I wanted to like this, but
Carpenter makes it awfully bloody hard to care about any of it. I did find a
couple of worthwhile things in it, though. The film has a really interesting
sense of nihilism and hopelessness, especially with its seemingly bleak ending
that might just be the boldest thing in the whole film. If you’re gonna go the
grim and defeatist route, well you’ve gotta follow through, and at least Carpenter
goes all the way with it. Oh, and any film that employs a flame thrower can’t
be all bad, in my opinion. We also
have the gore. Oh my freaking God, do we ever have the gore.
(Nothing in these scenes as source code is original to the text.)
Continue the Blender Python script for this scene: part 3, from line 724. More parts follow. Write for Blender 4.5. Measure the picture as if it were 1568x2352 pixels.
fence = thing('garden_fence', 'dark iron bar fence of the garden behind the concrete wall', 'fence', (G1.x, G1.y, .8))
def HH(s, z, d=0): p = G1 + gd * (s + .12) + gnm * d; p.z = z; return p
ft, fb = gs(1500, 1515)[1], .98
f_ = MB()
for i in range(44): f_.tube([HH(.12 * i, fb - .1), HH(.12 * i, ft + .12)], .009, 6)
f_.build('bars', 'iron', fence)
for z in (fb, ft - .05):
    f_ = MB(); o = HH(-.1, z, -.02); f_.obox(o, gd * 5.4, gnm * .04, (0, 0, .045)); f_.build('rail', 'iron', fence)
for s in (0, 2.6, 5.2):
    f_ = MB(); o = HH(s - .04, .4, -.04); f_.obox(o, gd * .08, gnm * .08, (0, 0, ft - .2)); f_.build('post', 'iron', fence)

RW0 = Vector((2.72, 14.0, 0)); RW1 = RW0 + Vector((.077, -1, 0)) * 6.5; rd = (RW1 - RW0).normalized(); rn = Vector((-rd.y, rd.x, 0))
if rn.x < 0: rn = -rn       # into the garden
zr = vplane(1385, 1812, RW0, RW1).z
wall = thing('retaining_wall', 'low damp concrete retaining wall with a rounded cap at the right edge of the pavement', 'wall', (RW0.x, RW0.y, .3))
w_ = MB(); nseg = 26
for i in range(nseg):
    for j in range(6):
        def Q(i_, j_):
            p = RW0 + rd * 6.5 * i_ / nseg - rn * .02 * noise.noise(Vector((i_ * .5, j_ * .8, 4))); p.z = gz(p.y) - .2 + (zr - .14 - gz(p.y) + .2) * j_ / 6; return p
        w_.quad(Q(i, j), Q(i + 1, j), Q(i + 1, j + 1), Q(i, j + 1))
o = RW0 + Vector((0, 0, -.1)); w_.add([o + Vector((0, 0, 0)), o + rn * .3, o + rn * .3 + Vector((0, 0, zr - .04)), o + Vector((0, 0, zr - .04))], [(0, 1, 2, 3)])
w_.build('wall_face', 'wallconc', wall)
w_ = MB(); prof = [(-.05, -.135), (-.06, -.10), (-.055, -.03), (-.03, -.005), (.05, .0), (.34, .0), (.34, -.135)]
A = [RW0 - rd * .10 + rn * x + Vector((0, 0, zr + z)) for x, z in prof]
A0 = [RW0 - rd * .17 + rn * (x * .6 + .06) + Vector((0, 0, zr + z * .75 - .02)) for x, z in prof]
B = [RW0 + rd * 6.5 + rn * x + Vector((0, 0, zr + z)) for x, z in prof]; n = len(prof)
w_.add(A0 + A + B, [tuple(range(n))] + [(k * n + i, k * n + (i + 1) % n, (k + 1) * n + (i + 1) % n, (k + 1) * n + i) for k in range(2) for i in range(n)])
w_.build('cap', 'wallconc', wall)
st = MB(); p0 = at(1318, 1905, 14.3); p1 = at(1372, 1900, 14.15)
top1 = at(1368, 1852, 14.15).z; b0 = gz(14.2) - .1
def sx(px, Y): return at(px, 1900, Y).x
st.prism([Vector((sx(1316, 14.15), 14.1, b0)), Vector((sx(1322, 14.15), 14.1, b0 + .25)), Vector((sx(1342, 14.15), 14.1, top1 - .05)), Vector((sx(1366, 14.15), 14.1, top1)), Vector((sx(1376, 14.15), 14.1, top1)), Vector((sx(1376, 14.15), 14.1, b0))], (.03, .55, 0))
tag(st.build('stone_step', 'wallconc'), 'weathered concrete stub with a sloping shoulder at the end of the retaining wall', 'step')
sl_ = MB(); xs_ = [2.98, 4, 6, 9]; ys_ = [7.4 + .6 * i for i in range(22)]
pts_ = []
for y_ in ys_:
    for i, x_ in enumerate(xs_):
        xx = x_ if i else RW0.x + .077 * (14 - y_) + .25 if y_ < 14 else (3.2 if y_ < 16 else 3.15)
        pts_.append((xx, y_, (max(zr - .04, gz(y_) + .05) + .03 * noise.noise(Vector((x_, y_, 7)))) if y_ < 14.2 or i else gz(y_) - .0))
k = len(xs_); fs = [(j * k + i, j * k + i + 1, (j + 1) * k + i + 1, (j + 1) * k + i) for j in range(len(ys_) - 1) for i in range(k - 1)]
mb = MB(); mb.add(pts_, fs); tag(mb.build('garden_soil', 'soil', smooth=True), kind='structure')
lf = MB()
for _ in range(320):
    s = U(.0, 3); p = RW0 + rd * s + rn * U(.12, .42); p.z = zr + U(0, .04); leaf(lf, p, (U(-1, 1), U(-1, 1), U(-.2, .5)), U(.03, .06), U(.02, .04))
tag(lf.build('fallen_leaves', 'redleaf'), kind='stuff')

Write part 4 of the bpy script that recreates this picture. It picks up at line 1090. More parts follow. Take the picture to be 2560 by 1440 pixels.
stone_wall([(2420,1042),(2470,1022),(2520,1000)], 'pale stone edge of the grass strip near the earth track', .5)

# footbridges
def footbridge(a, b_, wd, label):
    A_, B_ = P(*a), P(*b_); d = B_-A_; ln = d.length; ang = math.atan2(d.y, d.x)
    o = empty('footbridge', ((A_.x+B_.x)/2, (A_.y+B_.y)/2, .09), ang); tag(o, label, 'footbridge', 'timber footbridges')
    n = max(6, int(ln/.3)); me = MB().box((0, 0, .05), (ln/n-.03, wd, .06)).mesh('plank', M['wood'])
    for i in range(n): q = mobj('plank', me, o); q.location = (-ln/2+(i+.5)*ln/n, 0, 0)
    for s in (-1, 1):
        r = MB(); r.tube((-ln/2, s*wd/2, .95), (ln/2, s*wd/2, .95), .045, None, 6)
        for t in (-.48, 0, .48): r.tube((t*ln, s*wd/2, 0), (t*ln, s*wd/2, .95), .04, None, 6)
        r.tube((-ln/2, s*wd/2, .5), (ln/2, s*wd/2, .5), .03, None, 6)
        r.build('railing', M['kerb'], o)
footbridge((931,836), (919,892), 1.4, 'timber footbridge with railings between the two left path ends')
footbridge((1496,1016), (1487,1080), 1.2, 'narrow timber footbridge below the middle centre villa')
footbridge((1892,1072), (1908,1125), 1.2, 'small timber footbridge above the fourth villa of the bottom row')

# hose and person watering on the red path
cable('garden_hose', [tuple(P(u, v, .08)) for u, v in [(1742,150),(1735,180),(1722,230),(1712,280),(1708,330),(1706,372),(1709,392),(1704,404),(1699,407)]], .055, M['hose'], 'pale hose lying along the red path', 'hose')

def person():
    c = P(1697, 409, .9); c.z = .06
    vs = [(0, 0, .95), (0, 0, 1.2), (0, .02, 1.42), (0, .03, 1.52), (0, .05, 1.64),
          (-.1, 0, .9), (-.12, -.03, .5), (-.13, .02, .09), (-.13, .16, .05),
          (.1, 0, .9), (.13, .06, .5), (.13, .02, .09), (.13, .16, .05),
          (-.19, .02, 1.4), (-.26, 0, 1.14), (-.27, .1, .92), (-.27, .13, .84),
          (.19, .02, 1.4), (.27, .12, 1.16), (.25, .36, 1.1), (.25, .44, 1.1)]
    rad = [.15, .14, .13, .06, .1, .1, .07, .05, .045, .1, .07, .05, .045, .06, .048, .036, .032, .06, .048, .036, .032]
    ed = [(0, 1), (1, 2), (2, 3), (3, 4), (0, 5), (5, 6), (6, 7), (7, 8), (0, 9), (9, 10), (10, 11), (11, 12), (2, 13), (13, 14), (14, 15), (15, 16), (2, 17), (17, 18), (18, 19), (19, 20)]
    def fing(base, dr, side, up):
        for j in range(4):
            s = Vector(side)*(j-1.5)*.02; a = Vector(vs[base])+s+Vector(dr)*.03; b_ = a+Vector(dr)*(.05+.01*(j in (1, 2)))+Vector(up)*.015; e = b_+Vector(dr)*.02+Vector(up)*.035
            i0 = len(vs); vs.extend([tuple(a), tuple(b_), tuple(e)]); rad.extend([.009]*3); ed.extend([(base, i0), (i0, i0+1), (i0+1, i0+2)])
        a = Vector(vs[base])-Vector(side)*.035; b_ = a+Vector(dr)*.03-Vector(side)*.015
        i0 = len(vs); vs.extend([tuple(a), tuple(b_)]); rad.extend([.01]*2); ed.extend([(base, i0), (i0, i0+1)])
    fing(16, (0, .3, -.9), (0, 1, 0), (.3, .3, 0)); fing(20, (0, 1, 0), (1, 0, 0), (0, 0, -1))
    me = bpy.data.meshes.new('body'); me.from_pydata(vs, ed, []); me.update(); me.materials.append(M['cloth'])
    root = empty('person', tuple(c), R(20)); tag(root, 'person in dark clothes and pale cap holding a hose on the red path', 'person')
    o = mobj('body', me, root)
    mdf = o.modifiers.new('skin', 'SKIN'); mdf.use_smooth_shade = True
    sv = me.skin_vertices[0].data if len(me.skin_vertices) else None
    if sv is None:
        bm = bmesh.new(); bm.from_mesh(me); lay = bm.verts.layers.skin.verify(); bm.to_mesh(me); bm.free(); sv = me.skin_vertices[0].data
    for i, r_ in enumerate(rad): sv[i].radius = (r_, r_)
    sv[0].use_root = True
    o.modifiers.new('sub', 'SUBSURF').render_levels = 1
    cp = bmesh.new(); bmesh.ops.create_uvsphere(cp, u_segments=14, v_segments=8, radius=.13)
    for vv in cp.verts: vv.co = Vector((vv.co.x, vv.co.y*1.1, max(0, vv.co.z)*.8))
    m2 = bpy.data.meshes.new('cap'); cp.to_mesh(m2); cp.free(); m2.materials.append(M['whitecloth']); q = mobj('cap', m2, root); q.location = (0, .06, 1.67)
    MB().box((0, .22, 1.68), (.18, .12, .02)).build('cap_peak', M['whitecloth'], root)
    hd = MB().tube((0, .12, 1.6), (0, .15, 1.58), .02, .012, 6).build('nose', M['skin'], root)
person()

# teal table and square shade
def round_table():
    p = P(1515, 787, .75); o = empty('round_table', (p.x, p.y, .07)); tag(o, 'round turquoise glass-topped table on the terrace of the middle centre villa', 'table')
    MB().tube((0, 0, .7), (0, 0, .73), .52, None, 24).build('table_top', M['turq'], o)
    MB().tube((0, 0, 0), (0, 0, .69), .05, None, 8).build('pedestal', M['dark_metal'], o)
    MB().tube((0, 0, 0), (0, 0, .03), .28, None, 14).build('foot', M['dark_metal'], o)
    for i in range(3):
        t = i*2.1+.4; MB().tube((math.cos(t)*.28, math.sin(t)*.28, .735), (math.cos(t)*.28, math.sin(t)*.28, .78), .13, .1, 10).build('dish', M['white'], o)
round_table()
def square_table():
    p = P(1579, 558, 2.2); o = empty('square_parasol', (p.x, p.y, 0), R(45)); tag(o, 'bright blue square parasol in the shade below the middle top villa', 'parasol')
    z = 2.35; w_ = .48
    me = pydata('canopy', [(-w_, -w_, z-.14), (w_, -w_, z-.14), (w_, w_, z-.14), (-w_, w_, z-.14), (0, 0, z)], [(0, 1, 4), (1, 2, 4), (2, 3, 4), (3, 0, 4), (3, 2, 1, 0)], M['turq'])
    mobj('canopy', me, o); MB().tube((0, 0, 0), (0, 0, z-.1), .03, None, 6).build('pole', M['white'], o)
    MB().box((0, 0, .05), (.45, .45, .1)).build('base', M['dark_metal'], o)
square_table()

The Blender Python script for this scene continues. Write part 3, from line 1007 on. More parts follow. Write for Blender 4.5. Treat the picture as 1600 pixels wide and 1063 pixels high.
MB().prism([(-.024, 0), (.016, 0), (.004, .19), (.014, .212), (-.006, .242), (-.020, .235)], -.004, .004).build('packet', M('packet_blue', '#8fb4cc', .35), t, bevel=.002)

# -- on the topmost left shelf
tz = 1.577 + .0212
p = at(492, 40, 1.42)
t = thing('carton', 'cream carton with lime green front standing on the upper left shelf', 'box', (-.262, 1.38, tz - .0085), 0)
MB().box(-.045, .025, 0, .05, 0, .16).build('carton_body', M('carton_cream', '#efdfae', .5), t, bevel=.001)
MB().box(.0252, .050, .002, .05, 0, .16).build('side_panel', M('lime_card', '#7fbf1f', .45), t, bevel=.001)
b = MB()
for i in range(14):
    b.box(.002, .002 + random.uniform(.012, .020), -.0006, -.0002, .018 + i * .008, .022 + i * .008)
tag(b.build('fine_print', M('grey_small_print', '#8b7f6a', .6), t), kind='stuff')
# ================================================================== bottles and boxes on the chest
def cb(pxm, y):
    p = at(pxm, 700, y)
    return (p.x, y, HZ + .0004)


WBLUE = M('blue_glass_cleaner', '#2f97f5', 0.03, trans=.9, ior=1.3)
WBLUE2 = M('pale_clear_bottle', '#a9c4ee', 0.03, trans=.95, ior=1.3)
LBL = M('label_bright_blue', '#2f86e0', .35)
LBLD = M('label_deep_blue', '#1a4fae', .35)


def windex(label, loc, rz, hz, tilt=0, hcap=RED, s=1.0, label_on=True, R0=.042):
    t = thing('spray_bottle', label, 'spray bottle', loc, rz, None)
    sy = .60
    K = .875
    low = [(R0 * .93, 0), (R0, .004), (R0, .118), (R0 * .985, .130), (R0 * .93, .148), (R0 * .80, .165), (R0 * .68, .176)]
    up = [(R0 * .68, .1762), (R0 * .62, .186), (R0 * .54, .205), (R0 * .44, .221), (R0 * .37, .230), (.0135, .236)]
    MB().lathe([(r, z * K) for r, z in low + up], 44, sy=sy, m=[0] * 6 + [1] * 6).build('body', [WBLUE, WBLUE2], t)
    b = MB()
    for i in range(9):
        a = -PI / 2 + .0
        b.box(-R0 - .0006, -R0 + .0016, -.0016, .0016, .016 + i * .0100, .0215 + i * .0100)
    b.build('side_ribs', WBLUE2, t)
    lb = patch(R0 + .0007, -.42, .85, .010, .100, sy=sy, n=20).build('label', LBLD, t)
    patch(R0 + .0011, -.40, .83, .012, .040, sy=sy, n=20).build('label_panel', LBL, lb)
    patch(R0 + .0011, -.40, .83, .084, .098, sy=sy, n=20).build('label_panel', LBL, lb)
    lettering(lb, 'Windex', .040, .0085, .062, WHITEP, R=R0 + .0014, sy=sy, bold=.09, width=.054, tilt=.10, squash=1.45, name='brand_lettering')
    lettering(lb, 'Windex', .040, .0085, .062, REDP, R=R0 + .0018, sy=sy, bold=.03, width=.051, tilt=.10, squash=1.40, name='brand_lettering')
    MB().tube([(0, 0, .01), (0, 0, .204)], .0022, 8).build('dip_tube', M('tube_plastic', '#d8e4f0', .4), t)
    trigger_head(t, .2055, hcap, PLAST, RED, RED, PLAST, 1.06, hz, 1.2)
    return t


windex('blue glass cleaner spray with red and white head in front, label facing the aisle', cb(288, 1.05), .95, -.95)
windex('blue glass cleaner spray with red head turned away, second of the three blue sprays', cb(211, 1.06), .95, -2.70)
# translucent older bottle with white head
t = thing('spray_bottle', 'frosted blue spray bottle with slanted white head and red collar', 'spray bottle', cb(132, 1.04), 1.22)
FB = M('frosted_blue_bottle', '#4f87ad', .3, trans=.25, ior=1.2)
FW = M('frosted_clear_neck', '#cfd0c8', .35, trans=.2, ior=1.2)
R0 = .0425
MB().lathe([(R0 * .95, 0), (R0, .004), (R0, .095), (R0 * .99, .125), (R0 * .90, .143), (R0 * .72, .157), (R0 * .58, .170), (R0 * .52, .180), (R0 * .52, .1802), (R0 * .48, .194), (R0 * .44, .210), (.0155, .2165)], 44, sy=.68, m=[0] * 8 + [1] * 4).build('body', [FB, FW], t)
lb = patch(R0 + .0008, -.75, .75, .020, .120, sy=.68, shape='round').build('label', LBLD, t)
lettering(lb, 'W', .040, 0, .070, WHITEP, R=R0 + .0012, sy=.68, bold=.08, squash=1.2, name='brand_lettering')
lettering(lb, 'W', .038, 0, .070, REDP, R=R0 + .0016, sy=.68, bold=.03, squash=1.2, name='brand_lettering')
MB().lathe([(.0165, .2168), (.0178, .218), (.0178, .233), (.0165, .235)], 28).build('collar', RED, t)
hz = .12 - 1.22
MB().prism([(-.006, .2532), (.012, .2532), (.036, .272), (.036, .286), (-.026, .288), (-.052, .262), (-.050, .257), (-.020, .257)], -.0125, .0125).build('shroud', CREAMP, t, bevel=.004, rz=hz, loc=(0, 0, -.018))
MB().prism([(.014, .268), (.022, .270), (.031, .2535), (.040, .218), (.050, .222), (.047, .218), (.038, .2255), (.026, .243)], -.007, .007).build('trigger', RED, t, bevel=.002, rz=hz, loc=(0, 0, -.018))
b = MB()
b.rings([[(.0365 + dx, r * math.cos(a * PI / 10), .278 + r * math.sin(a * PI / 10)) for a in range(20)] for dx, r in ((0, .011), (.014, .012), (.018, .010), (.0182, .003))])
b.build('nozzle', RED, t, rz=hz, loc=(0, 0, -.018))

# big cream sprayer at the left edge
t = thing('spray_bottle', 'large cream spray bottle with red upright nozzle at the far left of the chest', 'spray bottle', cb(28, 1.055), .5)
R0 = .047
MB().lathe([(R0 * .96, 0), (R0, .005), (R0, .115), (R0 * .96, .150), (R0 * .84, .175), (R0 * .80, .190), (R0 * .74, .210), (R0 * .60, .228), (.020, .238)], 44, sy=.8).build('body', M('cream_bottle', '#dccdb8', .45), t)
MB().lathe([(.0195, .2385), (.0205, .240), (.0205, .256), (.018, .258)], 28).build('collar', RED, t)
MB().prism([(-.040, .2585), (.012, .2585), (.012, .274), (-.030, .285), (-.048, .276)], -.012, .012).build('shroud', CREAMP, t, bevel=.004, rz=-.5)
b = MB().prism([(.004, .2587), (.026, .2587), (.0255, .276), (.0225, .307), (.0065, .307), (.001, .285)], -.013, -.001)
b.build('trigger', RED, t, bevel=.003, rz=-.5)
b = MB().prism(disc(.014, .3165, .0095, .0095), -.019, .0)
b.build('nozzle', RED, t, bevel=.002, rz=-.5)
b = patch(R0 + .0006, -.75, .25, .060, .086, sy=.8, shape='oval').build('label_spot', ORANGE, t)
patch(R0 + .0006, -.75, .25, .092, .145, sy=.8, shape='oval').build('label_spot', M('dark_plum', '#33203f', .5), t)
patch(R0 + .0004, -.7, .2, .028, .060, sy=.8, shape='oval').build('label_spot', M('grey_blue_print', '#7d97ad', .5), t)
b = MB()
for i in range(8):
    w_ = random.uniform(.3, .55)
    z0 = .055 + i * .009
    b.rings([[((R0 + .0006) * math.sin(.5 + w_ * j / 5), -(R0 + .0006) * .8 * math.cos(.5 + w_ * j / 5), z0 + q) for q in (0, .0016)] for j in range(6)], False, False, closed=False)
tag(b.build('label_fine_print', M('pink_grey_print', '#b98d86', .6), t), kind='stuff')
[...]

I will concede like most of
this film’s detractors, that the gore and FX work of the wholly
underappreciated (and seemingly AWOL) Rob Bottin overwhelms everything else in
the film. However, I’m a ‘Glass Half Full’ kinda guy and see fit to praise
Bottin’s remarkable (and remarkably disgusting) work as the only damn thing in
this film that I find truly notable. There are several bravura FX moments (of
the latex variety) that standout, and yes, they clash with the rest of this
slow and sour film, tonally, but who cares? The FX are awesome, and if the rest
of the film were like these scenes, I’d be singing its praises as a whole. The
best thing about Bottin’s work (which are like a swift kick to the head,
followed by a punch to the gonads for good measure) is something I’ve always
felt was amiss about depictions of aliens. His FX are pretty well unlike
anything else before (the 1978 “Body Snatchers” had a similar moment or two, but that’s it) or
since (“Hiruko the Goblin”
uses the head with spider legs bit, but to a totally different vibe), which is
exactly as it should be. Aliens surely must be beyond our wildest
comprehension, so why should they look or even operate on any level that we
humans actually understand? Bottin’s work (which plays out like an FX guy’s
idea of porn) doesn’t follow this theory to the letter, of course, with the
alien being a shape-shifter by nature, but there is no doubt that his vision of
this alien being is truly imaginative stuff that is quite hard to describe. No
matter my feelings on the film as a whole, this alien gets my vote for the most
fearsome and imaginative big screen alien of all-time.
A nihilistic attitude and
some wildly innovative FX, unfortunately cannot save a largely uninteresting
and clichéd film that fails to arouse much interest, thanks to poorly-drawn
characters and little of interest anywhere else. Almost everyone else likes it, so don't just take my word for it.